At today’s “Forum of the Future 2050”, Russian Foreign Minister Sergey Lavrov provided a history of “multipolarity,” as a basis for a healthy cooperation with the Trump administration in the United States. He explained that his predecessor, Foreign Minister Yevgeny Primakov had put forward the concept of multipolarity in the mid-1990s and it “was truly groundbreaking at the time. It came as a response to the mantras by prominent political scientists that the ‘end of history’ had arrived, and from now on the Western liberal order would dominate the world….” Russia and China in the 1997 Declaration on a Multipolar World and the Formation of a New International Order, and “when Vladimir Putin became President, the first trilateral Russia-India-China summit took place.”
Economic growth creates “new centers of power” and the Global South and East want “to be in charge of their own development and the development of their quarters of the world.... Multipolarity has been gaining momentum ever since.... The globalization model,” based on the desire “to continue living off the back of others,” was exposed as defunct.
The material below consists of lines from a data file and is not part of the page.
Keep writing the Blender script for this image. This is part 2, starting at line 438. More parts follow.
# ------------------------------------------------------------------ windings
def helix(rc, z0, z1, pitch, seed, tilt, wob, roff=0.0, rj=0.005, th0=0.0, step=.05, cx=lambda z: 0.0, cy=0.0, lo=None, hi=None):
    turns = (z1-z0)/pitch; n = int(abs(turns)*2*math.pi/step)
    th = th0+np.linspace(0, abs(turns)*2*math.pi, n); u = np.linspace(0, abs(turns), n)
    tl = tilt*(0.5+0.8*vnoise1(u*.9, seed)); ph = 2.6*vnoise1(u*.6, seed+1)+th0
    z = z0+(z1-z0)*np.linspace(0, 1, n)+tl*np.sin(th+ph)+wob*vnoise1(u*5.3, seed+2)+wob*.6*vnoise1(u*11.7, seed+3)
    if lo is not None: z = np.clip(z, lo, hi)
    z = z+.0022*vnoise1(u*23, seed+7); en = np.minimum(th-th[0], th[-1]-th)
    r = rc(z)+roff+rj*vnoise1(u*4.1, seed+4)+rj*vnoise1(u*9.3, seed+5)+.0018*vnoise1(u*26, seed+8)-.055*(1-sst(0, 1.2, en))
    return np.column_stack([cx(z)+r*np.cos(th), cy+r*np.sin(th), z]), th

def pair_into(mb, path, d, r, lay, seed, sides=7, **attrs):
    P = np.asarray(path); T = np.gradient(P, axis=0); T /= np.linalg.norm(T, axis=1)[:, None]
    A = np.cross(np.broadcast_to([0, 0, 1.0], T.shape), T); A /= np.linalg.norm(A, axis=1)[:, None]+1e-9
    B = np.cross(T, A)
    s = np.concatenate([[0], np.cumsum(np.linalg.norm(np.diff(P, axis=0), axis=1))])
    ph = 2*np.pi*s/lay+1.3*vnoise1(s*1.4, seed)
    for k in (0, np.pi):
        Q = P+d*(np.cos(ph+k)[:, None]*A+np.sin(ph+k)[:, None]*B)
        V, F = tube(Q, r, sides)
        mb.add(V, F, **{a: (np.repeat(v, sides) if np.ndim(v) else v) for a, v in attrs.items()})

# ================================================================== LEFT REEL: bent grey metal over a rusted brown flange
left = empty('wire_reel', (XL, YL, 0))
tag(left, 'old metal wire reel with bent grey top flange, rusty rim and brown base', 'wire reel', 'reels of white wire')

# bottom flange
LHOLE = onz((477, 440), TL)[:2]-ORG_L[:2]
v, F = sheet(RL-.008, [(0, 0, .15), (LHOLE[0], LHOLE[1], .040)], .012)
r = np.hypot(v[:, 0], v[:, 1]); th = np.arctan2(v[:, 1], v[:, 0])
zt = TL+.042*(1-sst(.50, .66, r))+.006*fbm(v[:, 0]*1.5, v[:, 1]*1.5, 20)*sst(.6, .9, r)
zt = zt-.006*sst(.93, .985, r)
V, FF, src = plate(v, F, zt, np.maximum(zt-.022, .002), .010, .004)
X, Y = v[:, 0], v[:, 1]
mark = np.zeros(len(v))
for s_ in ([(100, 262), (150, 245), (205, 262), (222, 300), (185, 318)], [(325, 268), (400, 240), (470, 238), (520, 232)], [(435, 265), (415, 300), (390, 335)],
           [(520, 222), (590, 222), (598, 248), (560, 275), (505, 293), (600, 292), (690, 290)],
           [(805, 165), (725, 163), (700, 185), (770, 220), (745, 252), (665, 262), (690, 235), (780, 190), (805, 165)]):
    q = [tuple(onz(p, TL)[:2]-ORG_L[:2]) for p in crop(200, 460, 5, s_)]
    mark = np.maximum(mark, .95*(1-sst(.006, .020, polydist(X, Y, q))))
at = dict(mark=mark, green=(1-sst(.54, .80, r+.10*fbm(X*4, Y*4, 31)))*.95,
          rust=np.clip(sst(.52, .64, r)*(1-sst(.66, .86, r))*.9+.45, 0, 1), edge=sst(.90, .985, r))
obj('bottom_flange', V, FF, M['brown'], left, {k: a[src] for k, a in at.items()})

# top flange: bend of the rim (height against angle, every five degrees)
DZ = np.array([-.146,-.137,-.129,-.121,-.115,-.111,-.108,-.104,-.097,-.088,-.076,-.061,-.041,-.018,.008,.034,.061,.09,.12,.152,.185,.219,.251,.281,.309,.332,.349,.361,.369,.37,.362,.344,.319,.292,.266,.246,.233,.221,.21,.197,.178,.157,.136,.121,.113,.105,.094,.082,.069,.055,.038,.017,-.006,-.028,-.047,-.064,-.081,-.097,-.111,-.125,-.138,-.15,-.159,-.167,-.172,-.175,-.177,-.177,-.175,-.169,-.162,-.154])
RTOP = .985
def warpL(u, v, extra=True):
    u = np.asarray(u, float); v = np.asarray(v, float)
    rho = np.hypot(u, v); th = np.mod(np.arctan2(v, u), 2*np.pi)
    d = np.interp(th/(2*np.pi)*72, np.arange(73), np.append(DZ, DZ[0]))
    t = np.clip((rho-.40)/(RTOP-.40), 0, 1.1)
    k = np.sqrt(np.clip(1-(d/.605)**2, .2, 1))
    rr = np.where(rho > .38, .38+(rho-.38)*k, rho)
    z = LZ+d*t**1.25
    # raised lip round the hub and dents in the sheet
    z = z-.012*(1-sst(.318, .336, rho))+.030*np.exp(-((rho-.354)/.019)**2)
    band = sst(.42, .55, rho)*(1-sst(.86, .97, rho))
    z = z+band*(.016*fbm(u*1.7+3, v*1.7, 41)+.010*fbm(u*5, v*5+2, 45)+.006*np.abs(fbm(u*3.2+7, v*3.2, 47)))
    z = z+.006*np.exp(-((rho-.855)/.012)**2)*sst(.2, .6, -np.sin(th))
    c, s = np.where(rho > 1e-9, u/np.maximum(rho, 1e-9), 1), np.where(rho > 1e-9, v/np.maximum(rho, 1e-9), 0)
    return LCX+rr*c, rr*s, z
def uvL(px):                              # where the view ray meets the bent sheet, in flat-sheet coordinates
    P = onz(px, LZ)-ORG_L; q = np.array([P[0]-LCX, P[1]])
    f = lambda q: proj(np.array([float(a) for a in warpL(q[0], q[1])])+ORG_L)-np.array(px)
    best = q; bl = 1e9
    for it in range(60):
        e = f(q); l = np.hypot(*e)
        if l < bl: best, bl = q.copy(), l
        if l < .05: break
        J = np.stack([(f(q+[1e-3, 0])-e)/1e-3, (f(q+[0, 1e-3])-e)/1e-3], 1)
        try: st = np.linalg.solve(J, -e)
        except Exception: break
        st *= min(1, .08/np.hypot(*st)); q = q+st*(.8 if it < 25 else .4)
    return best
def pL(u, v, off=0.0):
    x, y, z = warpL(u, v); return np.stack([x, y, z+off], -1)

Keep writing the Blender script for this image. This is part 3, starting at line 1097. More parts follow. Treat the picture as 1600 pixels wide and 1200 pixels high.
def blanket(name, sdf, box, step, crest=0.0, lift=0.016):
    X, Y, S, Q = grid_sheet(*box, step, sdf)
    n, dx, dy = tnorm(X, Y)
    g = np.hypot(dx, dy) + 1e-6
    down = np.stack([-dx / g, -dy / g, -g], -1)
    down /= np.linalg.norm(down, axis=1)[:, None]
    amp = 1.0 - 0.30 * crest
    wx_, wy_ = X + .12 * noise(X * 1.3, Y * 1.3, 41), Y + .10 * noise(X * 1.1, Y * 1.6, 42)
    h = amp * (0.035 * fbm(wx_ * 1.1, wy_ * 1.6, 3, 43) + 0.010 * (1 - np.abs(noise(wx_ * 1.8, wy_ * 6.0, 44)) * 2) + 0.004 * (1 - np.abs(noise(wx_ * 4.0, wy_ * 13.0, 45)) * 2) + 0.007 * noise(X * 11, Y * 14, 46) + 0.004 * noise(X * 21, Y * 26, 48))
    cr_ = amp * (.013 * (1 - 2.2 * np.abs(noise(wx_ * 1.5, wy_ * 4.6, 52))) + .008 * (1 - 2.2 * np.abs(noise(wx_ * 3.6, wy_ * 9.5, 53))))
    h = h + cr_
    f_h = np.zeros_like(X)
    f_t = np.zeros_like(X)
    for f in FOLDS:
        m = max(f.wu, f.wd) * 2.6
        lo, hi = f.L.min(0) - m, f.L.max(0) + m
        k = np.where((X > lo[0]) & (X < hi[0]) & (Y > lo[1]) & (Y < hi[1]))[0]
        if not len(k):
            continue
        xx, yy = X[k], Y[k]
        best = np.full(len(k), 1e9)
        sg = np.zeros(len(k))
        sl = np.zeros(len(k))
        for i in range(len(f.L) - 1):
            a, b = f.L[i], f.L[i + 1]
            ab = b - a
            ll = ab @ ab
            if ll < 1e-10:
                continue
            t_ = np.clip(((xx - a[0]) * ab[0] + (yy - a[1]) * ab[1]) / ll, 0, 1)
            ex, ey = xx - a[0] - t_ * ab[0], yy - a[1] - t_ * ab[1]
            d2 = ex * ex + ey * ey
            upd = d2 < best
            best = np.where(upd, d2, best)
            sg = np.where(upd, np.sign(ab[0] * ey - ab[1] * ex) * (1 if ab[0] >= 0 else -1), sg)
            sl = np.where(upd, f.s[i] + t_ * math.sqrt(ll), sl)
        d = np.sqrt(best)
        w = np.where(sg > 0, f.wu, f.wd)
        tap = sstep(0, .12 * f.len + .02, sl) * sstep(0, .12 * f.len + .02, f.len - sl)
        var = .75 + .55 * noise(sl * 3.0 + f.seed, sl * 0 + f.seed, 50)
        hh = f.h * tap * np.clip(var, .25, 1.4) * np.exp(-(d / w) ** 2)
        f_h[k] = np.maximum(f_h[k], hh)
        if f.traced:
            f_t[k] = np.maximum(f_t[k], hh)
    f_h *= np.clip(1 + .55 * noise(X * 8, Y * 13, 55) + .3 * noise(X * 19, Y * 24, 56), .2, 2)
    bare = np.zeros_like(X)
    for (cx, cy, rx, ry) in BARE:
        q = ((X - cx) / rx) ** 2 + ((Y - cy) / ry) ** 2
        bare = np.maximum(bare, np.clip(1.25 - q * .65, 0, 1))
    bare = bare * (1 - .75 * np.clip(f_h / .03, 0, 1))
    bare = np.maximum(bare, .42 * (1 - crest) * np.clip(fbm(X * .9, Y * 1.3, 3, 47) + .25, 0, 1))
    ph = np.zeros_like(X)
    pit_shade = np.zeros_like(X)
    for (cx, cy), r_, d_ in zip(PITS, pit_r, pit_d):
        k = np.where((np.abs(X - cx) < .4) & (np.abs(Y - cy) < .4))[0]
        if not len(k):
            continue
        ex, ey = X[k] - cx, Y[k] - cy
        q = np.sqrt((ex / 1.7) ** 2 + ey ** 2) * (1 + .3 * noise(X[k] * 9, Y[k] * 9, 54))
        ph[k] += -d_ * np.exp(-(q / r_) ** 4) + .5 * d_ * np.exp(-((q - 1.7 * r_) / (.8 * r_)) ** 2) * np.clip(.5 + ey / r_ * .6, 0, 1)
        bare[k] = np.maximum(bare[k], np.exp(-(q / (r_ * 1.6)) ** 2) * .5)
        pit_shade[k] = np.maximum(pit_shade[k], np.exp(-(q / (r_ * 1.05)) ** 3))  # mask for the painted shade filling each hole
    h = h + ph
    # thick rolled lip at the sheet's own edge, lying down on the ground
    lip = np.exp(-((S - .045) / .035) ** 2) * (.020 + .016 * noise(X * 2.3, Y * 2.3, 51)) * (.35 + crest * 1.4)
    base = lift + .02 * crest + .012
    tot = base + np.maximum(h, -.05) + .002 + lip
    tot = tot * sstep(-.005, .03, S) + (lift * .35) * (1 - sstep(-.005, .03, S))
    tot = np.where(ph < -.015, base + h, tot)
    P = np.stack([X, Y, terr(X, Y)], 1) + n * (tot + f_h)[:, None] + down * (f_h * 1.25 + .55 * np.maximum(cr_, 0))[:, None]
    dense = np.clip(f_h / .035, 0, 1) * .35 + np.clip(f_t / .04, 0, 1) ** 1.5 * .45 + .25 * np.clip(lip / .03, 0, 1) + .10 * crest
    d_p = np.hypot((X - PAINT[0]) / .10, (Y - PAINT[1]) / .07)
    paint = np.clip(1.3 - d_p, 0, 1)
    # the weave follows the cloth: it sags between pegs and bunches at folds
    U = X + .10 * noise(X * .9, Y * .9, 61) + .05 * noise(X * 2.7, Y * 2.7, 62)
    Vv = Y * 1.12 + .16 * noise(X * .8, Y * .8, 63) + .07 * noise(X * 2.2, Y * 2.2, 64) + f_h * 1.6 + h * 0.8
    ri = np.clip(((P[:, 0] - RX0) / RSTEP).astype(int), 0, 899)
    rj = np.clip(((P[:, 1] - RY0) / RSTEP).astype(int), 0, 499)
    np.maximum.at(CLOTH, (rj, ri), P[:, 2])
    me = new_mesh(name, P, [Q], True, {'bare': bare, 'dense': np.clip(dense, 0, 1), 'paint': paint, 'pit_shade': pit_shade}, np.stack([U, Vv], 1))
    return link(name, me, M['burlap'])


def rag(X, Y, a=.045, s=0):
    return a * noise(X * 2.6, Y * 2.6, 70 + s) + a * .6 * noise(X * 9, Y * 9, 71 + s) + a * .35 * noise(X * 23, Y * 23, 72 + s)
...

Trump, after his own fashion, has no interest in propping up this globalization model. And this autumn, the Group of Friends in Defense of the UN Charter, created in 2022 with nearly 20 countries, will put their resolution on “the need to counteract the current neocolonial practices” center stage at the UN General Assembly.
Economies measured not by financial statistics but “in terms of purchasing power parity” put China at number one and Russia as fourth, surpassing Japan and Germany last year. The “BRICS as a collective entity overtook the Western Group of Seven in the same metric several years ago. The gap between them continues to expand. Moreover, what we are witnessing is not merely mechanical economic growth figures. These achievements are the result of profound structural transformations.” Hence, they “are establishing mechanisms for foreign trade settlements beyond Western control, forging new transport and logistics chains, and constructing a new architecture of collaboration in culture, education, and sport.”
Lavrov made sure to point out that, in January 2025, that his “counterpart, U.S. Secretary of State Marco Rubio ... described the unipolar world order as an anomalous product of the Cold War’s end—when it seemed that ‘the end of history’ had arrived and everything would henceforth unfold as the West decreed.”